After seven years in New York, Cohen moved to L.A. in July 2015. His second book, “Advanced Style: Older and Wiser” (powerHouse Books, 272 pps., $35), which includes about 20 stylish L.A. seniors, arrived last week. (Cohen and several subjects from the book will appear Wednesday at a Book Soup signing in West Hollywood.)
Art of dressing
Like his subjects, the 34-yearold San Diego native dresses with devil-may-care confidence. He ambles up a Los Feliz sidewalk in double leopard prints (a coat layered over a tuxedo jacket), Maison Margiela tuxedo pants, Gucci horsebit loafers, his grandmother’s buckle-style engagement ring, along with oversize turquoise rings, a bowshaped bolo tie and bold gold glasses by L.A. Eyeworks. The majority of Cohen’s look consists of finds cobbled together from his favorite L.A. thrift shops, Squaresville and Paper Moon Vintage.
“I really love a personal sense of style,” he says. “I think that’s what the [people] I photograph have in common. Making fashion fun. The joy of dressing in an artful way. And because they were born at a certain time, they’re used to things being a little more original. There wasn’t this mass-produced look of everyone having the same outfit.”
Seventy-five-year-old artist and philanthropist Valerie von Sobel, who graces the new book’s cover in a structural Céline dress and ethereal hat by local designer Aliona Kononova, agrees.
“Ari’s interest is in women who are vital and who don’t fade into the sunset willingly,” says Von Sobel, who lives in West Hollywood. “They tend to be colorful ladies with hundreds of bracelets and Bakelite jewelry who are vibrant and very noticeable. They are not about being chic at all. I am not either.
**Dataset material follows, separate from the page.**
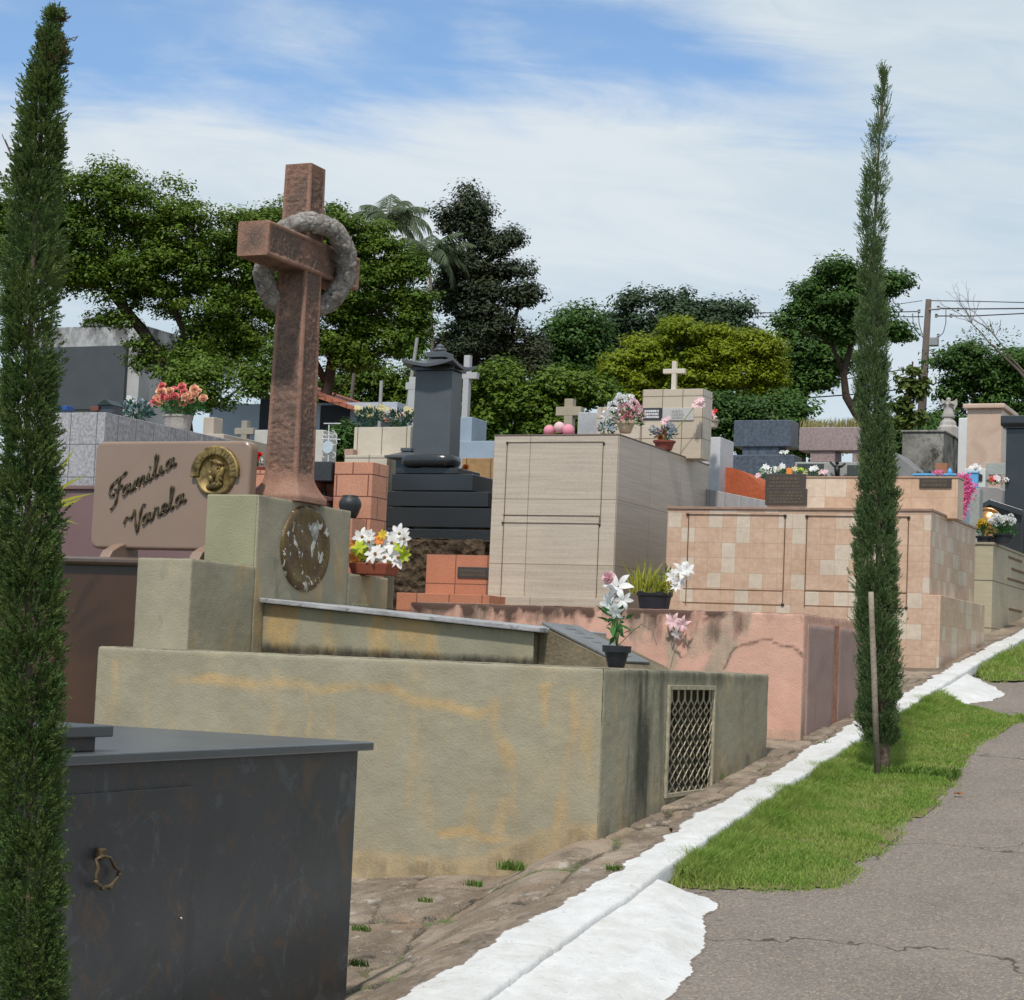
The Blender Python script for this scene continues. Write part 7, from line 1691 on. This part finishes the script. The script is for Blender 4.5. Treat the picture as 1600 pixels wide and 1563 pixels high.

I am more about unusualness, a take-noprisoners, quirky kind of style. To me, fashion is not frivolous. It keeps creativity alive, in the designer and in the wearer. It speaks of you before you open your mouth.”
Senior inf luences
Cohen attributes a close affinity to his grandparents for his focus on the senior set.
“My [paternal] grandmother, Helen, was a style icon in San Diego. Everyone thought she was a movie star,” he says. “And Bluma [his maternal grandmother] was a [retired] librarian, who was a second mother to me. So the way I thought about aging was based on this incredible woman, who was my best friend. She taught me about art and fashion and encouraged me to move to New York because she had gone to Columbia University.”
Another early inspiration was the fuchsia-haired British fashion designer Zandra Rhodes, 75, who lives part-time in Del Mar. And another? His immaculately dressed paternal grandfather, Hal, nicknamed “Mr. Perfect,” who had an affinity for cashmere sweaters, argyle socks and Italian brands such as Brioni. In high school Cohen often wore 1950s hats, shirts and jackets from his maternal grandfather Jacob Levine. While Cohen’s first book featured only women, 41 men are also showcased in “Older and Wiser.”
Aging redef ined
Cohen began photographing stylish older people in 2008 when he borrowed his roommate’s camera after meeting the late actress Mimi Weddell, then 93, and other swank New York women in their 60s and older who were “painting the town.”
“I wondered why these weren’t the women we were looking to for inspiration, wisdom, style advice, life advice,” Cohen says. “You look at magazines and television, and [the focus] is on really young girls who haven’t even fully formed their style yet.… When aging comes up, it’s all about anti-aging. There’s a prevailing idea that aging is all about decline. It’s all negative, and there’s so much fear around it. It’s so important to fight ageism. We’re all going to get old.
“One woman told me, ‘Never retire. Just retread your tires.’ I thought that was great. Reinvent yourself. Always have something to do. Women in their 80s and 90s tell me they wake up every day feeling grateful, so they make the most of their time.”
And what's next for Cohen? He says he's working on a series of videos about “advanced love” that feature older couples.